Йорк был стратегическим пунктом переправы через реку Уз у места ее слияния с рекой Фосс. Он последовательно являлся гарнизонным городом в милитаризованной зоне периода римского владычества, саксонским, а затем норманнским поселением, христианским центром и, с 1189 года, средневековым вольным городом
В последние века империи состоятельные римляне активно перебирались в сельские поместья, оставляя в городах лишь должностных лиц и сборщиков налогов заодно с немногочисленными торговцами зерном и оливковым маслом. После распада Западной империи транспортная система, которая снабжала римские города, пришла в немедленное запустение: римские дороги обычно строились на бетонной основе, которая без постоянного ухода быстро разрушалась, а акведуки и мосты просто больше никому не были нужны. После V века нет ни одного свидетельства о строительстве новых дорог или ремонте уже существующих. Эволюцию городов можно проследить на примере Йорка, основанного как крупное римское поселение (Эборак) у нижней переправы через реку Уз и продолжившего свое существование в качестве бриттского, а затем саксонского города. Несмотря на то, что жизнь в нем не прекратилась, римские стены и здания стремительно ветшали, а мост и вовсе обвалился. Город разделился на две половины, и для построенной римлянами дороги пришлось поменять направление, чтобы позволить транспорту пересекать реку вброд, когда уровень воды был достаточно низок.

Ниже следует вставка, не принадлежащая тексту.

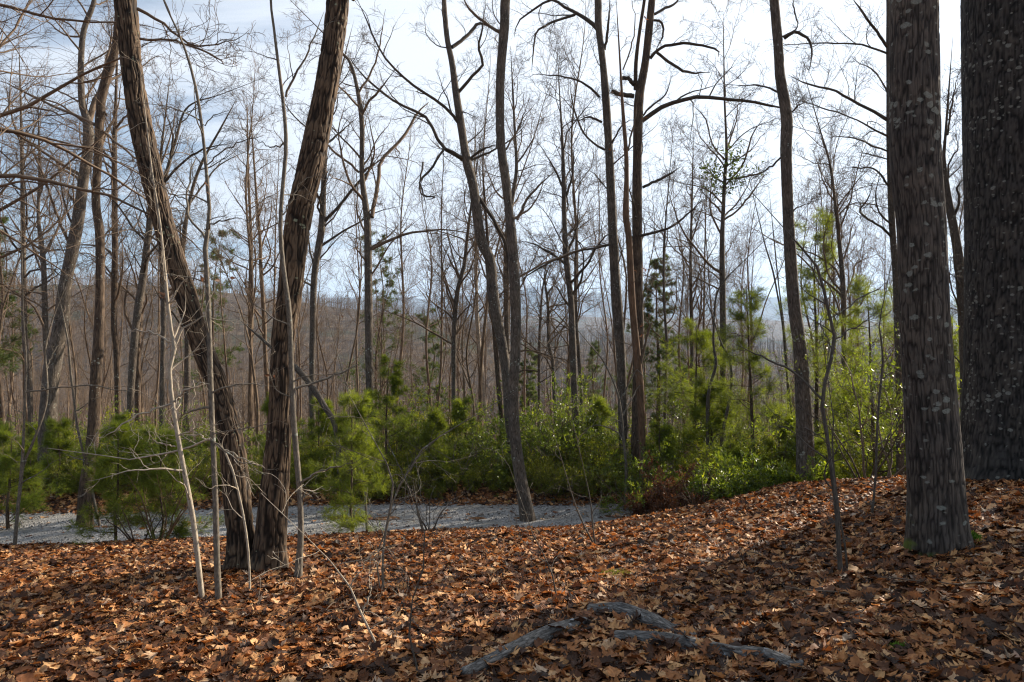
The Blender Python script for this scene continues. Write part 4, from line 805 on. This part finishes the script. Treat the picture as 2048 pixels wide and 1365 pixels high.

По свидетельству Беды и Алкуина, Йорк являлся крупным центром при саксах, однако артефактов того периода практически не сохранилось. Следы зданий отсутствуют полностью, а в отношении прочего достаточно привести резюме одного археолога: «Всю среднесаксонскую керамику из Йорка можно уместить в один мешок». То же самое касается и остальных городов на территории Западной Европы.